Per pagare e morire c'è sempre tempo. Recita così un antico adagio. Per evitare di farlo ogni scusa è quella buona. È quanto deve aver pensato una donna che, nell'impugnare davanti al giudice le bollette dell'acqua, ha sostenuto una tesi alquanto singolare. Ovvero che, vivendo in un immobile abusivo, non poteva esserle fornita l'acqua e per questo non avrebbe dovuto nemmeno pagarla. Ma una tesi del genere non è passata, anche perché formulata per la prima volta in appello. Da qui la decisione della Corte di Cassazione di respingere il ricorso, anche nella parte in cui l'utente contestava di non aver sottoscritto il contratto. Quanto al primo motivo, i giudici della Suprema corte hanno evidenziato che il ricorso faceva riferimento alla norma che «vieta alle aziende che gestiscono il servizio idrico di somministrare acqua ad immobili per i quali non siano stati indicati, nei contratti d'utenza, i "titoli abilitativi edilizi rilasciati dalle competenti autorità locali", che nel caso mancava ogni documentazione attestante l'avvenuta stipula di un contratto d'utenza tra le parti in causa; che di conseguenza il rapporto di somministrazione, che il tribunale aveva ritenuto stipulato per facta concludentia, doveva ritenersi nullo ai sensi dell'articolo 1350 c.c. ovvero immeritevole di tutela ai sensi dell'articolo 1322 c.c.».

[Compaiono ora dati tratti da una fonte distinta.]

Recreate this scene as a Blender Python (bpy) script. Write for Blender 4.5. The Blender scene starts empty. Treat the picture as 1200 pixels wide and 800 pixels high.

Per i giudici «la doglianza è, invero, singolare: essa sottopone infatti a questa Corte il caso d'una persona che in buona sostanza, dopo aver goduto per sua stessa ammissione della distribuzione dell'acqua, pretenderebbe di non pagare ipropri consumi sostenendo che, vivendo in un immobile abusivo, non poteva esserle somministrata l'acqua potabile». Per il tribunale la doglianza non è accoglibile perché formulata per la prima volta in appello ed «è altresì inammissibile per difetto di interesse: se, infatti, il contratto fosse dichiarato nullo, la somministrazione di acqua pur incontestabilmente avvenuta...., sarebbe sine causa, e questa dovrebbe quindi restituire il controvalore all'Acea».
Motivo manifestamente infondato anche quello relativo alla mancanza di un contratto scritto tra le parti. «Il rapporto tra l'Acea - scrivono i giudici - e il precedente gestore del servizio idrico» non necessitava «di nessuna forma scritta» in quanto «la successione degli enti gestori del servizio idrico alle amministrazioni locali è avvenuta ope legis». E «né in questa sede - si legge nelle motivazioni - è stato mai dedotto che l'Acea abbia preteso dall'utente prestazioni diverse e più onerose di quelle contrattualmente dovute». Da qui il rigetto del ricorso con il quale l'utente chiedeva di dichiarare nullo il contratto e la restituzione di quanto già versato.